Há brasileiros na Morgantown Community Orchestra?
Não entre os membros fixos. Mas sempre convido um amigo aluno da Universidade da Virgínia, e ele é brasileiro.

Como será o concerto em comemoração à Teoria da Relatividade de Einstein?
O mote nos levou a escolher peças ligadas ao universo. Temos no repertório, até agora, A shout across the universe de Ira Mowitz, alguns noturnos de Chopin arranjados para orquestra, Au clair de lune, de Debussy, uma compilação de cantigas brasileiras que remetem ao luar e a trilha sonora de Star wars. Também vamos experimentar uma composição coletiva usando A noite estrelada, obra do artista holandês Van Gogh.

Como funciona a dinâmica da sua regência?
Eu realmente acredito que música tem que ser aberta para todos. Temos que abrir espaços para quem quiser fazer música. Em música comunitária (ou prática musical comunitária, como os pesquisadores chamam), o regente atua mais como um facilitador do que como um diretor absoluto. Eu estou ali mais para facilitar a interação com a música do que para ditar o que eles precisam fazer ou tocar - como é o modelo de educação formal nos conservatórios. Nas orquestras profissionais, você progride para as primeiras estantes por desempenho, até ocupar as primeiras cadeiras. Na Morgantown, posiciono os mais idosos à frente. Assim, podem ver mais de perto a minha regência e, como usam aparelho auditivo, canto para eles quando se perdem nos ensaios.

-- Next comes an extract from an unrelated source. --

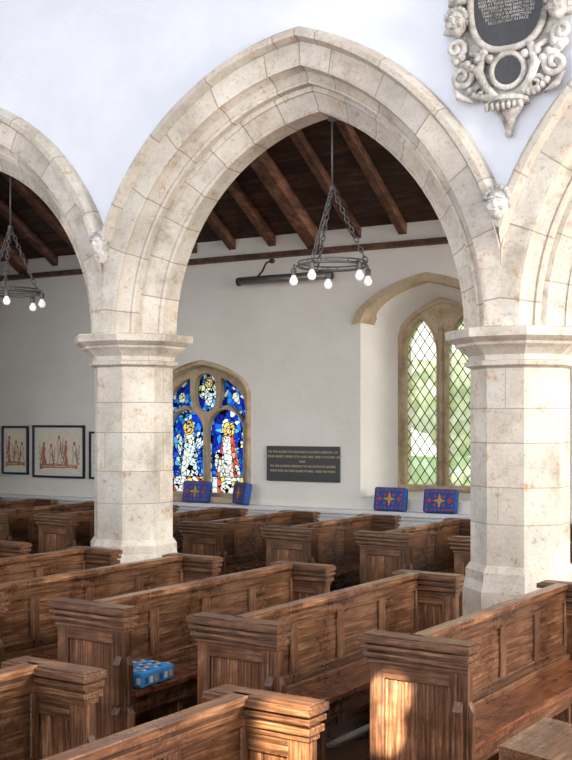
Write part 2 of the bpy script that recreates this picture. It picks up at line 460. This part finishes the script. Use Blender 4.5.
def pickc(reg,k):
    r=seedR[k,0]; q=seedR[k,1]
    if reg==0:
        return wh[int(q*3.99)] if r<.16 else blues[int(q*5.99)]
    L_=rc[reg]; return L_[int(q*len(L_)*.999)]
REG=np.array([[region(X[j,i],Z[j,i]) for i in range(nx)] for j in range(nz)])
mb=MB()
for j in range(nz+1):
    for i in range(nx+1): mb.v.append((gx0+i*d,YB+.18,gz0+j*d))
for j in range(nz):
    for i in range(nx):
        a=j*(nx+1)+i
        r=REG[j,i]
        ed=edge[j,i] or (i+1<nx and REG[j,i+1]!=r) or (j+1<nz and REG[j+1,i]!=r)
        c=pickc(r,idx[j,i])
        t=(.004,.004,.006) if ed else (c[0]*.9,c[1]*.9,c[2]*.9)
        mb.quadf((a,a+1,a+nx+2,a+nx+1),0,t)
obj('stained_glass_panes',(mb,[M_sg]),e,fix=False)

# ledge and dado along back wall
mb=MB(); mb.box(-12.99,5.99,YB-.16,YB-.002,.84,.89,0,(1,1,1)); mb.box(-12.99,5.99,YB-.13,YB-.002,.80,.84,0,(1,1,1)); mb.box(-12.99,5.99,YB-.11,YB-.002,0,.80,0,(1,1,1))
obj('trim_1',(mb,[M_white]),bevel=.006)
mb=MB(); mb.box(-12.99,5.99,YB-.12,YB-.002,3.81,3.87,0,(.7,.7,.7)); obj('trim_2',(mb,[M_raf]),bevel=.01)

# aisle roof
RZ0,RZ1=3.90,5.62; RY0,RY1=YB+.1,YA+WF
sl=(RZ1-RZ0)/(RY1-RY0)
mb=MB()
# individual boards running along the aisle
nb=16
for k in range(nb):
    ya=RY0+(RY1-RY0)*k/nb; yb=RY0+(RY1-RY0)*(k+1)/nb+.004
    za=RZ0+.12+sl*(ya-RY0); zb=RZ0+.12+sl*(yb-RY0)
    q=random.uniform(.65,1.4); o=len(mb.v)
    mb.v+=[(-13,ya,za),(6,ya,za),(6,yb,zb+.008),(-13,yb,zb+.008),(-13,ya,za+.06),(6,ya,za+.06),(6,yb,zb+.06),(-13,yb,zb+.06)]
    for f in ((0,1,2,3),(4,7,6,5),(0,4,5,1),(2,6,7,3),(1,5,6,2),(0,3,7,4)): mb.quadf([o+i for i in f],0,(q,q,q))
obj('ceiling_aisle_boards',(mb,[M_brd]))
mb=MB()
x=-12.82;k=0
def slope_beam(mb,x0,x1,lo,hi,y0,y1,t):
    o=len(mb.v)
    def z(y): return RZ0+sl*(y-RY0)
    for (yy) in (y0,y1):
        for (xx,dz) in ((x0,lo),(x1,lo),(x1,hi),(x0,hi)): mb.v.append((xx,yy,z(yy)+dz))
    for q in ((0,1,2,3),(7,6,5,4),(0,4,5,1),(1,5,6,2),(2,6,7,3),(3,7,4,0)): mb.quadf([o+i for i in q],0,t)
while x<5.8:
    w=.05 if k%4 else .085; dp=0 if k%4 else -.07
    q=random.uniform(.75,1.3)
    slope_beam(mb,x-w,x+w,.0+dp,.12,RY0-.02,RY1+.002,(q,q,q)); x+=.56;k+=1
obj('roof_rafters',(mb,[M_raf]),bevel=.008)

# ---------------------------------------------------------------- carved head
def face(mb,c,s,m=0):
    x,y,z=c
    mb.ell((x,y,z),(.40*s,.34*s,.52*s),m,16,12)
    mb.ell((x,y-.02*s,z-.36*s),(.22*s,.30*s,.18*s),m)
    mb.ell((x,y-.36*s,z-.03*s),(.07*s,.13*s,.15*s),m)
    for k in (-1,1):
        mb.ell((x+k*.16*s,y-.30*s,z+.07*s),(.075*s,.06*s,.05*s),m)
        mb.tube([(x+k*.05*s,y-.34*s,z+.16*s),(x+k*.16*s,y-.35*s,z+.19*s),(x+k*.28*s,y-.25*s,z+.13*s)],.035*s,m,6)
        mb.ell((x+k*.2*s,y-.25*s,z-.14*s),(.12*s,.08*s,.12*s),m)
        mb.ell((x+k*.41*s,y,z-.02*s),(.07*s,.1*s,.14*s),m)
    mb.ell((x,y-.31*s,z-.25*s),(.13*s,.06*s,.035*s),m); mb.ell((x,y-.29*s,z-.31*s),(.10*s,.06*s,.03*s),m)
    for k in range(9):
        a=math.pi*k/8
        mb.ell((x+.40*s*math.cos(a),y-.08*s,z+.22*s+.32*s*math.sin(a)),(.12*s,.14*s,.12*s),m,8,6)
for xx,zz,sc in ((PX[1],3.42,.17),(PX[2],3.42,.21),(PX[0],3.46,.17),(PX[3],3.42,.2)):
    mb=MB(); face(mb,(0,0,0),sc); mb.lathe([(.03,-.16),(.06,-.10),(.07,-.06)],0,.03,8); mb.ell((0,.04,.02),(.09,.07,.11))
    obj('carved_head_corbel',(mb,[M_mon]),loc=(xx,YA-WF-.11,zz))

# ---------------------------------------------------------------- monument
e=empty('wall_monument',(-2.52,YA-WF,.0))
mb=MB()
def sym(P): return P+[(-x,z) for x,z in P[::-1] if abs(x)>1e-6]
outl=sym([(0,4.14),(.10,4.16),(.16,4.24),(.30,4.24),(.37,4.34),(.33,4.44),(.40,4.52),(.38,4.64),(.44,4.74),(.42,4.88),(.45,5.02),(.40,5.16),(.34,5.30),(.20,5.36),(.12,5.48),(0,5.52)])
mb.prism([(x*.93,z) for x,z in outl],-.05,0,0)
def spiral(cx,cz,r,turn,s,dirn=1,n=26,th=.028):
    P=[];Rr=[]
    for k in range(n):
        a=s+dirn*turn*2*math.pi*k/n; rr=r*(1-.85*k/n); P.append((cx+rr*math.cos(a),-.075-.03*k/n,cz+rr*math.sin(a))); Rr.append(th*(1-.4*k/n))
    mb.tube(P,Rr,0,8)
for k in (-1,1):
    spiral(k*.34,4.36,.09,1.6,math.pi/2,k); spiral(k*.385,4.57,.07,1.5,-math.pi/2,-k); spiral(k*.41,5.08,.07,1.5,math.pi/2,k)
    spiral(k*.20,4.24,.06,1.4,0,k,th=.02); spiral(k*.30,5.28,.09,1.5,-math.pi/2,k)
    mb.tube([(k*.06,-.08,4.16),(k*.16,-.10,4.26),(k*.21,-.10,4.38),(k*.17,-.09,4.48),(k*.28,-.08,4.52)],[.02,.03,.035,.025,.02],0,8)
    for j in range(7):
        mb.ell((k*(.335+.015*j),-.08,5.0-.05*j),(.085-.004*j,.04,.028),0,10,6)
    face(mb,(k*.365,-.12,4.74),.18)
    for j in range(7):
        a=j/6; mb.ell((k*(.13+.25*a),-.09,4.455+.05*math.sin(a*9)),(.033,.035,.033),0,8,6)
    for j in range(4): mb.ell((k*(.39-.03*j),-.07,4.50-.03*j),(.04,.03,.035),0,8,6)
    for j in range(5): mb.ell((k*.42,-.07,4.90+.035*j),(.03,.03,.025),0,8,6)
    for j in range(6):
        a=j/5; mb.ell((k*(.12+.16*a),-.08,4.20+.05*a-.03*math.sin(math.pi*a)),(.028,.035,.03),0,8,6)
    mb.tube([(k*.40,-.07,4.30),(k*.36,-.09,4.22),(k*.26,-.08,4.17)],[.01,.03,.012],0,8)
face(mb,(0,-.11,5.32),.2)
def oval(cx,cz,rx,rz,p=2,n=40): 
    return [(cx+rx*math.copysign(abs(math.cos(a))**(2/p),math.cos(a)),cz+rz*math.copysign(abs(math.sin(a))**(2/p),math.sin(a))) for a in [2*math.pi*i/n for i in range(n)]]
mb.tube([(x,-.085,z) for x,z in oval(0,4.87,.275,.36,2.6)],.026,0,8,True)
mb.tube([(x,-.085,z) for x,z in oval(0,4.36,.118,.12)],.020,0,8,True)
mb.lathe([(.10,4.11),(.15,4.13),(.145,4.16),(.10,4.17)],0,-.06,12,0)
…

Recebe feedback do público, governo, musicistas? Como a cidade tem reagido ao projeto?

A orquestra tem saído mais para a comunidade desde que comecei. Na verdade, esse era um dos desejos de Taylor Giorgio, a regente anterior. Tanto que o meu primeiro concerto como regente foi numa biblioteca, em homenagem ao que ela sempre quis fazer: expandir os horizontes. E aquele foi só o primeiro de muitos concertos e envolvimentos com a comunidade em Morgantown. Tocamos em dois bailes da Cinderella (valsa para a criançada dançar) sediados pela Biblioteca Pública, fizemos um “festival de verão” em um restaurante local, às margens do Rio Monongahela (que corta essa região) e fomos convidados para tocar em diversos abrigos, ONGs, organizações para aposentados... Há tantos convites que não conseguimos dar conta.